§ DATA BLOCK

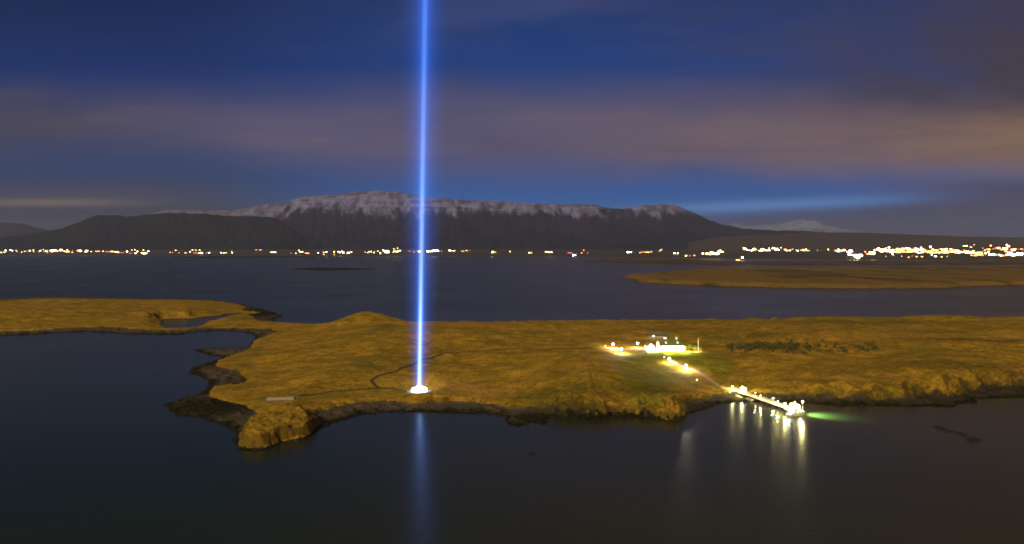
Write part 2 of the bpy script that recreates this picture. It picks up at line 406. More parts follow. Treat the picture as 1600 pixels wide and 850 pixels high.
# water: dark, smooth after rain, softly ruffled
def water_mat():
    m = bpy.data.materials.new('sea_water'); m.use_nodes = True; T = NT(m.node_tree); b = T.n['Principled BSDF']
    g = T.n.new('ShaderNodeNewGeometry'); P = g.outputs['Position']
    big = T.noise(T.vmul(P, (.004, .006, .004)), 1, 3, .5)
    xs = T.sep(P); sky_warmth = T.mr(T.m('ADD', xs[0], T.m('MULTIPLY', T.m('SUBTRACT', big, .5), 500)), -260, 320)
    T.put(b.inputs['Base Color'], T.mix(sky_warmth, (.013,.025,.024,1), (.044,.038,.022,1)))  # warmer sky reflection towards the right put into the base colour
    b.inputs['Specular IOR Level'].default_value = .31
    b.inputs['IOR'].default_value = 1.333
    b.inputs['Specular Tint'].default_value = (.80,.88,.62,1)
    T.put(b.inputs['Roughness'], T.m('ADD', T.mr(big, .3, .7, .18, .23), T.mr(xs[1], 480, 1100, 0., .09)))
    rp = T.noise(T.vmul(P, (.35, .8, .5)), 1, 4, .6, .3); rp2 = T.noise(T.vmul(P, (.05, .11, .1)), 1, 3, .6, .3)
    bm = T.n.new('ShaderNodeBump'); bm.inputs['Distance'].default_value = .09; bm.inputs['Strength'].default_value = .5
    T.put(bm.inputs['Height'], T.m('ADD', rp, T.m('MULTIPLY', rp2, T.mr(xs[1], 480, 1100, 2.5, 5.)))); T.l.new(bm.outputs[0], b.inputs['Normal'])
    return m
M_WATER = water_mat()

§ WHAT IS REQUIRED
Without the pictures, retype the whole of the material above exactly.

§ FULL SOLUTION
Write part 2 of the bpy script that recreates this picture. It picks up at line 406. More parts follow. Treat the picture as 1600 pixels wide and 850 pixels high.
# water: dark, smooth after rain, softly ruffled
def water_mat():
    m = bpy.data.materials.new('sea_water'); m.use_nodes = True; T = NT(m.node_tree); b = T.n['Principled BSDF']
    g = T.n.new('ShaderNodeNewGeometry'); P = g.outputs['Position']
    big = T.noise(T.vmul(P, (.004, .006, .004)), 1, 3, .5)
    xs = T.sep(P); sky_warmth = T.mr(T.m('ADD', xs[0], T.m('MULTIPLY', T.m('SUBTRACT', big, .5), 500)), -260, 320)
    T.put(b.inputs['Base Color'], T.mix(sky_warmth, (.013,.025,.024,1), (.044,.038,.022,1)))  # warmer sky reflection towards the right put into the base colour
    b.inputs['Specular IOR Level'].default_value = .31
    b.inputs['IOR'].default_value = 1.333
    b.inputs['Specular Tint'].default_value = (.80,.88,.62,1)
    T.put(b.inputs['Roughness'], T.m('ADD', T.mr(big, .3, .7, .18, .23), T.mr(xs[1], 480, 1100, 0., .09)))
    rp = T.noise(T.vmul(P, (.35, .8, .5)), 1, 4, .6, .3); rp2 = T.noise(T.vmul(P, (.05, .11, .1)), 1, 3, .6, .3)
    bm = T.n.new('ShaderNodeBump'); bm.inputs['Distance'].default_value = .09; bm.inputs['Strength'].default_value = .5
    T.put(bm.inputs['Height'], T.m('ADD', rp, T.m('MULTIPLY', rp2, T.mr(xs[1], 480, 1100, 2.5, 5.)))); T.l.new(bm.outputs[0], b.inputs['Normal'])
    return m
M_WATER = water_mat()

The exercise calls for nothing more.